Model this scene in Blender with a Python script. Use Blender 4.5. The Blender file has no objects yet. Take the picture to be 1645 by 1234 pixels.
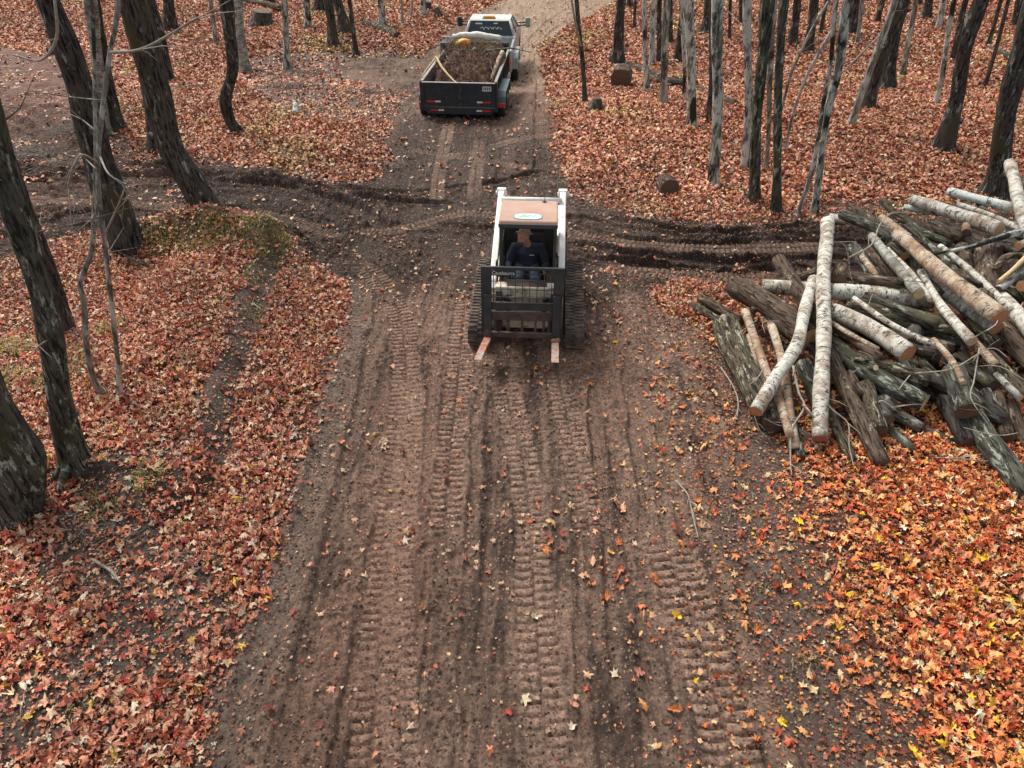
import bpy, bmesh, math, random
import numpy as np
from mathutils import Vector, Matrix

random.seed(7)
rng = np.random.default_rng(11)
S = bpy.context.scene
COL = S.collection

# ------------------------------------------------------------------ camera
W0, H0, F0 = 1645.0, 1234.0, 1150.0
PITCH = math.radians(37.0)
CAMH = 6.3
cam = bpy.data.cameras.new('camera')
cam.sensor_width = 36.0
cam.lens = 36.0 * F0 / W0
cam.clip_end = 900.0
cam_o = bpy.data.objects.new('camera', cam)
COL.objects.link(cam_o)
cam_o.location = (0, 0, CAMH)
cam_o.rotation_euler = (math.pi / 2 - PITCH, 0, 0)
S.camera = cam_o

# ------------------------------------------------------------------ world, sun, exposure
SUN_EL, SUN_AZ = 52.0, -38.0        # azimuth: degrees from +Y towards +X
world = bpy.data.worlds.new("World")
S.world = world
world.use_nodes = True
wn = world.node_tree
wn.nodes.clear()
sky = wn.nodes.new('ShaderNodeTexSky')
sky.sky_type = 'NISHITA'
sky.sun_disc = False
sky.sun_elevation = math.radians(SUN_EL)
sky.sun_rotation = math.radians(SUN_AZ)
sky.dust_density = 4.0
sky.air_density = 1.0
hs = wn.nodes.new('ShaderNodeHueSaturation')
hs.inputs['Saturation'].default_value = 0.30
bgn = wn.nodes.new('ShaderNodeBackground')
bgn.inputs['Strength'].default_value = 0.15
wo = wn.nodes.new('ShaderNodeOutputWorld')
wn.links.new(sky.outputs[0], hs.inputs['Color'])
wn.links.new(hs.outputs[0], bgn.inputs['Color'])
wn.links.new(bgn.outputs[0], wo.inputs[0])
sl = bpy.data.lights.new('sun', 'SUN')
sl.energy = 1.9
sl.angle = math.radians(16)
sl.color = (1.0, 0.95, 0.87)
so = bpy.data.objects.new('sun', sl)
COL.objects.link(so)
_el, _az = math.radians(SUN_EL), math.radians(SUN_AZ)
sd = Vector((math.sin(_az) * math.cos(_el), math.cos(_az) * math.cos(_el), math.sin(_el)))
so.rotation_euler = sd.to_track_quat('Z', 'Y').to_euler()
S.view_settings.view_transform = 'Standard'
S.view_settings.look = 'None'
S.view_settings.gamma = 1.0
S.view_settings.exposure = 0.44

# ------------------------------------------------------------------ picture <-> place
FW = Vector((0, math.cos(PITCH), -math.sin(PITCH)))
DN = Vector((0, -math.sin(PITCH), -math.cos(PITCH)))
CAMP = Vector((0, 0, CAMH))

def ray(px, py):
    return FW + Vector((1, 0, 0)) * ((px - W0 / 2) / F0) + DN * ((py - H0 / 2) / F0)

def at_z(px, py, z=0.0):
    r = ray(px, py)
    return CAMP + r * ((z - CAMH) / r.z)

def at_y(px, py, Y):
    r = ray(px, py)
    return CAMP + r * (Y / r.y)

def depth(p):
    return (Vector(p) - CAMP).dot(FW)

def sst(a, b, x):
    t = np.clip((np.asarray(x, dtype=float) - a) / (b - a), 0, 1)
    return t * t * (3 - 2 * t)

# ---- value noise on arrays
_perm = rng.random((256, 256))
def vnoise(x, y):
    xi = np.floor(x).astype(int); yi = np.floor(y).astype(int)
    fx = x - xi; fy = y - yi
    fx = fx * fx * (3 - 2 * fx); fy = fy * fy * (3 - 2 * fy)
    a = _perm[xi & 255, yi & 255]; b = _perm[(xi + 1) & 255, yi & 255]
    c = _perm[xi & 255, (yi + 1) & 255]; d = _perm[(xi + 1) & 255, (yi + 1) & 255]
    return (a * (1 - fx) + b * fx) * (1 - fy) + (c * (1 - fx) + d * fx) * fy
def fbm(x, y, f, o=4, g=0.5):
    s = 0; a = 1.0; t = 0
    for i in range(o):
        s = s + a * (vnoise(x * f + 17.3 * i, y * f + 5.7 * i) - 0.5)
        t += a; a *= g; f *= 2.03
    return s / t * 2

def fall(y):
    return -1.15 * sst(20, 33, y)

def gflat(px, py):
    z = 0.0
    for _ in range(8):
        p = at_z(px, py, z)
        z = 0.5 * z + 0.5 * float(fall(p.y))
    return p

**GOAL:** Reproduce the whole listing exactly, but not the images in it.

**SOLUTION:**
Model this scene in Blender with a Python script. Use Blender 4.5. The Blender file has no objects yet. Take the picture to be 1645 by 1234 pixels.
import bpy, bmesh, math, random
import numpy as np
from mathutils import Vector, Matrix

random.seed(7)
rng = np.random.default_rng(11)
S = bpy.context.scene
COL = S.collection

# ------------------------------------------------------------------ camera
W0, H0, F0 = 1645.0, 1234.0, 1150.0
PITCH = math.radians(37.0)
CAMH = 6.3
cam = bpy.data.cameras.new('camera')
cam.sensor_width = 36.0
cam.lens = 36.0 * F0 / W0
cam.clip_end = 900.0
cam_o = bpy.data.objects.new('camera', cam)
COL.objects.link(cam_o)
cam_o.location = (0, 0, CAMH)
cam_o.rotation_euler = (math.pi / 2 - PITCH, 0, 0)
S.camera = cam_o

# ------------------------------------------------------------------ world, sun, exposure
SUN_EL, SUN_AZ = 52.0, -38.0        # azimuth: degrees from +Y towards +X
world = bpy.data.worlds.new("World")
S.world = world
world.use_nodes = True
wn = world.node_tree
wn.nodes.clear()
sky = wn.nodes.new('ShaderNodeTexSky')
sky.sky_type = 'NISHITA'
sky.sun_disc = False
sky.sun_elevation = math.radians(SUN_EL)
sky.sun_rotation = math.radians(SUN_AZ)
sky.dust_density = 4.0
sky.air_density = 1.0
hs = wn.nodes.new('ShaderNodeHueSaturation')
hs.inputs['Saturation'].default_value = 0.30
bgn = wn.nodes.new('ShaderNodeBackground')
bgn.inputs['Strength'].default_value = 0.15
wo = wn.nodes.new('ShaderNodeOutputWorld')
wn.links.new(sky.outputs[0], hs.inputs['Color'])
wn.links.new(hs.outputs[0], bgn.inputs['Color'])
wn.links.new(bgn.outputs[0], wo.inputs[0])
sl = bpy.data.lights.new('sun', 'SUN')
sl.energy = 1.9
sl.angle = math.radians(16)
sl.color = (1.0, 0.95, 0.87)
so = bpy.data.objects.new('sun', sl)
COL.objects.link(so)
_el, _az = math.radians(SUN_EL), math.radians(SUN_AZ)
sd = Vector((math.sin(_az) * math.cos(_el), math.cos(_az) * math.cos(_el), math.sin(_el)))
so.rotation_euler = sd.to_track_quat('Z', 'Y').to_euler()
S.view_settings.view_transform = 'Standard'
S.view_settings.look = 'None'
S.view_settings.gamma = 1.0
S.view_settings.exposure = 0.44

# ------------------------------------------------------------------ picture <-> place
FW = Vector((0, math.cos(PITCH), -math.sin(PITCH)))
DN = Vector((0, -math.sin(PITCH), -math.cos(PITCH)))
CAMP = Vector((0, 0, CAMH))

def ray(px, py):
    return FW + Vector((1, 0, 0)) * ((px - W0 / 2) / F0) + DN * ((py - H0 / 2) / F0)

def at_z(px, py, z=0.0):
    r = ray(px, py)
    return CAMP + r * ((z - CAMH) / r.z)

def at_y(px, py, Y):
    r = ray(px, py)
    return CAMP + r * (Y / r.y)

def depth(p):
    return (Vector(p) - CAMP).dot(FW)

def sst(a, b, x):
    t = np.clip((np.asarray(x, dtype=float) - a) / (b - a), 0, 1)
    return t * t * (3 - 2 * t)

# ---- value noise on arrays
_perm = rng.random((256, 256))
def vnoise(x, y):
    xi = np.floor(x).astype(int); yi = np.floor(y).astype(int)
    fx = x - xi; fy = y - yi
    fx = fx * fx * (3 - 2 * fx); fy = fy * fy * (3 - 2 * fy)
    a = _perm[xi & 255, yi & 255]; b = _perm[(xi + 1) & 255, yi & 255]
    c = _perm[xi & 255, (yi + 1) & 255]; d = _perm[(xi + 1) & 255, (yi + 1) & 255]
    return (a * (1 - fx) + b * fx) * (1 - fy) + (c * (1 - fx) + d * fx) * fy
def fbm(x, y, f, o=4, g=0.5):
    s = 0; a = 1.0; t = 0
    for i in range(o):
        s = s + a * (vnoise(x * f + 17.3 * i, y * f + 5.7 * i) - 0.5)
        t += a; a *= g; f *= 2.03
    return s / t * 2

def fall(y):
    return -1.15 * sst(20, 33, y)

def gflat(px, py):
    z = 0.0
    for _ in range(8):
        p = at_z(px, py, z)
        z = 0.5 * z + 0.5 * float(fall(p.y))
    return p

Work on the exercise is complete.